Print the listing that follows, character for character.

-- Start --

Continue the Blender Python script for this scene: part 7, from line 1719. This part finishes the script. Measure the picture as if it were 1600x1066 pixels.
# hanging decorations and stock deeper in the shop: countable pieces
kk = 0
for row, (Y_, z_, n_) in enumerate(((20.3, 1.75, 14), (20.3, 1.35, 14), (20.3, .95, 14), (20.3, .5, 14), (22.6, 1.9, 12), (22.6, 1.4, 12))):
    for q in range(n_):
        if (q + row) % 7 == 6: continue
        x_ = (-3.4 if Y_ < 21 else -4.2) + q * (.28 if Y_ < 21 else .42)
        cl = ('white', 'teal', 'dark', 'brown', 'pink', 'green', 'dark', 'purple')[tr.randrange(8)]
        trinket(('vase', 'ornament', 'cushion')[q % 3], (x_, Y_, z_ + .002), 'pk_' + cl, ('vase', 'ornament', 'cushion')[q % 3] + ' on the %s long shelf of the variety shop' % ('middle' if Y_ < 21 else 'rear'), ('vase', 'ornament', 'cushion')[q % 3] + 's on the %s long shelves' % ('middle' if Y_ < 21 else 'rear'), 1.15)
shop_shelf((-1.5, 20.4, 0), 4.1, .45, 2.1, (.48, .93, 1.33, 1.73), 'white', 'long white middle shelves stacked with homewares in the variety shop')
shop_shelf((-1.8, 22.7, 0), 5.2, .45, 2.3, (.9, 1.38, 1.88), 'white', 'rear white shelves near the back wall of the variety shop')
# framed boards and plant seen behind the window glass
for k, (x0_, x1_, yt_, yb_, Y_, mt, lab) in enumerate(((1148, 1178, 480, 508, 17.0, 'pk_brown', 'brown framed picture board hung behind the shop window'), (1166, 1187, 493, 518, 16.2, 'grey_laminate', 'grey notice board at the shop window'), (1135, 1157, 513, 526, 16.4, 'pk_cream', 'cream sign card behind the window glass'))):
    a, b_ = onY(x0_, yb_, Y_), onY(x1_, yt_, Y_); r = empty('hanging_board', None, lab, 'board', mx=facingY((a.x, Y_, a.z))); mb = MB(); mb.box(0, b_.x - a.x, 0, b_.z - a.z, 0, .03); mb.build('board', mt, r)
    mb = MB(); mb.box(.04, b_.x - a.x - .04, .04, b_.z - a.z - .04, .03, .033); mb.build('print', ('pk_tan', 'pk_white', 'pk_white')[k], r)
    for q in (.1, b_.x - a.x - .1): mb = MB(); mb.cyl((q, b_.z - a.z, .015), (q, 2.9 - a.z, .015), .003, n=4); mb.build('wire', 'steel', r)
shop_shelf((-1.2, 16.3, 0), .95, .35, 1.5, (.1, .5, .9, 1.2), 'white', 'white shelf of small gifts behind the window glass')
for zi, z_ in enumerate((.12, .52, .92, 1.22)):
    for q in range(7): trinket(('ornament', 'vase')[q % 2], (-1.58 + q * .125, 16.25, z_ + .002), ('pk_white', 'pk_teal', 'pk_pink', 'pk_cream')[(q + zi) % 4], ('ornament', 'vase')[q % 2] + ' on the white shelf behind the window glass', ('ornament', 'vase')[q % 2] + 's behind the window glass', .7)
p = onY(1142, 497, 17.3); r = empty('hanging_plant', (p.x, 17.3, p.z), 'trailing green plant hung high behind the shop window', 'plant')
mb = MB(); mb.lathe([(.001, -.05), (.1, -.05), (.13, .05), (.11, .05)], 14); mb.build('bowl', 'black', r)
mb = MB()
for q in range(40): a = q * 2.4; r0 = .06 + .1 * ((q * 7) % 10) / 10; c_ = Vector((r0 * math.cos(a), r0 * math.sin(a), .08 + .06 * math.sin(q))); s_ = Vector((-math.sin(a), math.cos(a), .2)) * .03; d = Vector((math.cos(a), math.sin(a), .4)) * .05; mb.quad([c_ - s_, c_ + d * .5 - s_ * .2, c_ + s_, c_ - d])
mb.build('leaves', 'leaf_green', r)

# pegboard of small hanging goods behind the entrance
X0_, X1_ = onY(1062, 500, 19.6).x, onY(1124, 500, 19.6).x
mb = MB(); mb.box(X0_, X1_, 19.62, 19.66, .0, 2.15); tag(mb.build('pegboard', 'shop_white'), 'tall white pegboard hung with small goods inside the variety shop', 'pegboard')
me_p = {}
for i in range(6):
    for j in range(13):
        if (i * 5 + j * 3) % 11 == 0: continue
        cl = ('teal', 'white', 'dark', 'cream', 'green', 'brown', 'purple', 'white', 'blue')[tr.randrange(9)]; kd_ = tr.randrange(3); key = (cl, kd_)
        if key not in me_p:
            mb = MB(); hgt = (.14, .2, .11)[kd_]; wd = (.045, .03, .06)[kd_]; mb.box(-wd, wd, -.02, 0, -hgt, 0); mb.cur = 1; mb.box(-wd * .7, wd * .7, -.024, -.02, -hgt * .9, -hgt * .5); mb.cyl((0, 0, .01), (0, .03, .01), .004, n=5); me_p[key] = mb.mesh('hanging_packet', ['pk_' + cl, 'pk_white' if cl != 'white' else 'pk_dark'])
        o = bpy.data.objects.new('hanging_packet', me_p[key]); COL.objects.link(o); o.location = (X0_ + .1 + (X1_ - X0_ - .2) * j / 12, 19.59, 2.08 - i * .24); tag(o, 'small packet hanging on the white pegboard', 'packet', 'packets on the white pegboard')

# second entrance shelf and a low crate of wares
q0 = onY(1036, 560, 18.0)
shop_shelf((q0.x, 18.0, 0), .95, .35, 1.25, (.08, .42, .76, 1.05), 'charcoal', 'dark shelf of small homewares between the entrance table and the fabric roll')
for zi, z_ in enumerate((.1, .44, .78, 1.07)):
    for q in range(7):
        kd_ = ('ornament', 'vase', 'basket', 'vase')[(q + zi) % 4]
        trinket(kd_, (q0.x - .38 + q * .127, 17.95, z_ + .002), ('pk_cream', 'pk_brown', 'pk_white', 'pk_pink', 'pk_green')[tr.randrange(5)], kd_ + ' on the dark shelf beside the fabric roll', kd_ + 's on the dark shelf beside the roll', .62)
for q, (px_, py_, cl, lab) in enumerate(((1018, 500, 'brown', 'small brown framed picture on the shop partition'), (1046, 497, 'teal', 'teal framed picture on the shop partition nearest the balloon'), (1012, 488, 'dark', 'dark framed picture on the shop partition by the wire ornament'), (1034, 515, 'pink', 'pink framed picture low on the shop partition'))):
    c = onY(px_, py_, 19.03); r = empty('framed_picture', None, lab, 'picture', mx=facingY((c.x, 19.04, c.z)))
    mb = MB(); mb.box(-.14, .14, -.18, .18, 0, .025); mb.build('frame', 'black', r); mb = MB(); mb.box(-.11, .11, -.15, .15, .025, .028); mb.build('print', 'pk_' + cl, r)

-- End --

• [SOLUTION TO THIS TASK]:
Continue the Blender Python script for this scene: part 7, from line 1719. This part finishes the script. Measure the picture as if it were 1600x1066 pixels.
# hanging decorations and stock deeper in the shop: countable pieces
kk = 0
for row, (Y_, z_, n_) in enumerate(((20.3, 1.75, 14), (20.3, 1.35, 14), (20.3, .95, 14), (20.3, .5, 14), (22.6, 1.9, 12), (22.6, 1.4, 12))):
    for q in range(n_):
        if (q + row) % 7 == 6: continue
        x_ = (-3.4 if Y_ < 21 else -4.2) + q * (.28 if Y_ < 21 else .42)
        cl = ('white', 'teal', 'dark', 'brown', 'pink', 'green', 'dark', 'purple')[tr.randrange(8)]
        trinket(('vase', 'ornament', 'cushion')[q % 3], (x_, Y_, z_ + .002), 'pk_' + cl, ('vase', 'ornament', 'cushion')[q % 3] + ' on the %s long shelf of the variety shop' % ('middle' if Y_ < 21 else 'rear'), ('vase', 'ornament', 'cushion')[q % 3] + 's on the %s long shelves' % ('middle' if Y_ < 21 else 'rear'), 1.15)
shop_shelf((-1.5, 20.4, 0), 4.1, .45, 2.1, (.48, .93, 1.33, 1.73), 'white', 'long white middle shelves stacked with homewares in the variety shop')
shop_shelf((-1.8, 22.7, 0), 5.2, .45, 2.3, (.9, 1.38, 1.88), 'white', 'rear white shelves near the back wall of the variety shop')
# framed boards and plant seen behind the window glass
for k, (x0_, x1_, yt_, yb_, Y_, mt, lab) in enumerate(((1148, 1178, 480, 508, 17.0, 'pk_brown', 'brown framed picture board hung behind the shop window'), (1166, 1187, 493, 518, 16.2, 'grey_laminate', 'grey notice board at the shop window'), (1135, 1157, 513, 526, 16.4, 'pk_cream', 'cream sign card behind the window glass'))):
    a, b_ = onY(x0_, yb_, Y_), onY(x1_, yt_, Y_); r = empty('hanging_board', None, lab, 'board', mx=facingY((a.x, Y_, a.z))); mb = MB(); mb.box(0, b_.x - a.x, 0, b_.z - a.z, 0, .03); mb.build('board', mt, r)
    mb = MB(); mb.box(.04, b_.x - a.x - .04, .04, b_.z - a.z - .04, .03, .033); mb.build('print', ('pk_tan', 'pk_white', 'pk_white')[k], r)
    for q in (.1, b_.x - a.x - .1): mb = MB(); mb.cyl((q, b_.z - a.z, .015), (q, 2.9 - a.z, .015), .003, n=4); mb.build('wire', 'steel', r)
shop_shelf((-1.2, 16.3, 0), .95, .35, 1.5, (.1, .5, .9, 1.2), 'white', 'white shelf of small gifts behind the window glass')
for zi, z_ in enumerate((.12, .52, .92, 1.22)):
    for q in range(7): trinket(('ornament', 'vase')[q % 2], (-1.58 + q * .125, 16.25, z_ + .002), ('pk_white', 'pk_teal', 'pk_pink', 'pk_cream')[(q + zi) % 4], ('ornament', 'vase')[q % 2] + ' on the white shelf behind the window glass', ('ornament', 'vase')[q % 2] + 's behind the window glass', .7)
p = onY(1142, 497, 17.3); r = empty('hanging_plant', (p.x, 17.3, p.z), 'trailing green plant hung high behind the shop window', 'plant')
mb = MB(); mb.lathe([(.001, -.05), (.1, -.05), (.13, .05), (.11, .05)], 14); mb.build('bowl', 'black', r)
mb = MB()
for q in range(40): a = q * 2.4; r0 = .06 + .1 * ((q * 7) % 10) / 10; c_ = Vector((r0 * math.cos(a), r0 * math.sin(a), .08 + .06 * math.sin(q))); s_ = Vector((-math.sin(a), math.cos(a), .2)) * .03; d = Vector((math.cos(a), math.sin(a), .4)) * .05; mb.quad([c_ - s_, c_ + d * .5 - s_ * .2, c_ + s_, c_ - d])
mb.build('leaves', 'leaf_green', r)

# pegboard of small hanging goods behind the entrance
X0_, X1_ = onY(1062, 500, 19.6).x, onY(1124, 500, 19.6).x
mb = MB(); mb.box(X0_, X1_, 19.62, 19.66, .0, 2.15); tag(mb.build('pegboard', 'shop_white'), 'tall white pegboard hung with small goods inside the variety shop', 'pegboard')
me_p = {}
for i in range(6):
    for j in range(13):
        if (i * 5 + j * 3) % 11 == 0: continue
        cl = ('teal', 'white', 'dark', 'cream', 'green', 'brown', 'purple', 'white', 'blue')[tr.randrange(9)]; kd_ = tr.randrange(3); key = (cl, kd_)
        if key not in me_p:
            mb = MB(); hgt = (.14, .2, .11)[kd_]; wd = (.045, .03, .06)[kd_]; mb.box(-wd, wd, -.02, 0, -hgt, 0); mb.cur = 1; mb.box(-wd * .7, wd * .7, -.024, -.02, -hgt * .9, -hgt * .5); mb.cyl((0, 0, .01), (0, .03, .01), .004, n=5); me_p[key] = mb.mesh('hanging_packet', ['pk_' + cl, 'pk_white' if cl != 'white' else 'pk_dark'])
        o = bpy.data.objects.new('hanging_packet', me_p[key]); COL.objects.link(o); o.location = (X0_ + .1 + (X1_ - X0_ - .2) * j / 12, 19.59, 2.08 - i * .24); tag(o, 'small packet hanging on the white pegboard', 'packet', 'packets on the white pegboard')

# second entrance shelf and a low crate of wares
q0 = onY(1036, 560, 18.0)
shop_shelf((q0.x, 18.0, 0), .95, .35, 1.25, (.08, .42, .76, 1.05), 'charcoal', 'dark shelf of small homewares between the entrance table and the fabric roll')
for zi, z_ in enumerate((.1, .44, .78, 1.07)):
    for q in range(7):
        kd_ = ('ornament', 'vase', 'basket', 'vase')[(q + zi) % 4]
        trinket(kd_, (q0.x - .38 + q * .127, 17.95, z_ + .002), ('pk_cream', 'pk_brown', 'pk_white', 'pk_pink', 'pk_green')[tr.randrange(5)], kd_ + ' on the dark shelf beside the fabric roll', kd_ + 's on the dark shelf beside the roll', .62)
for q, (px_, py_, cl, lab) in enumerate(((1018, 500, 'brown', 'small brown framed picture on the shop partition'), (1046, 497, 'teal', 'teal framed picture on the shop partition nearest the balloon'), (1012, 488, 'dark', 'dark framed picture on the shop partition by the wire ornament'), (1034, 515, 'pink', 'pink framed picture low on the shop partition'))):
    c = onY(px_, py_, 19.03); r = empty('framed_picture', None, lab, 'picture', mx=facingY((c.x, 19.04, c.z)))
    mb = MB(); mb.box(-.14, .14, -.18, .18, 0, .025); mb.build('frame', 'black', r); mb = MB(); mb.box(-.11, .11, -.15, .15, .025, .028); mb.build('print', 'pk_' + cl, r)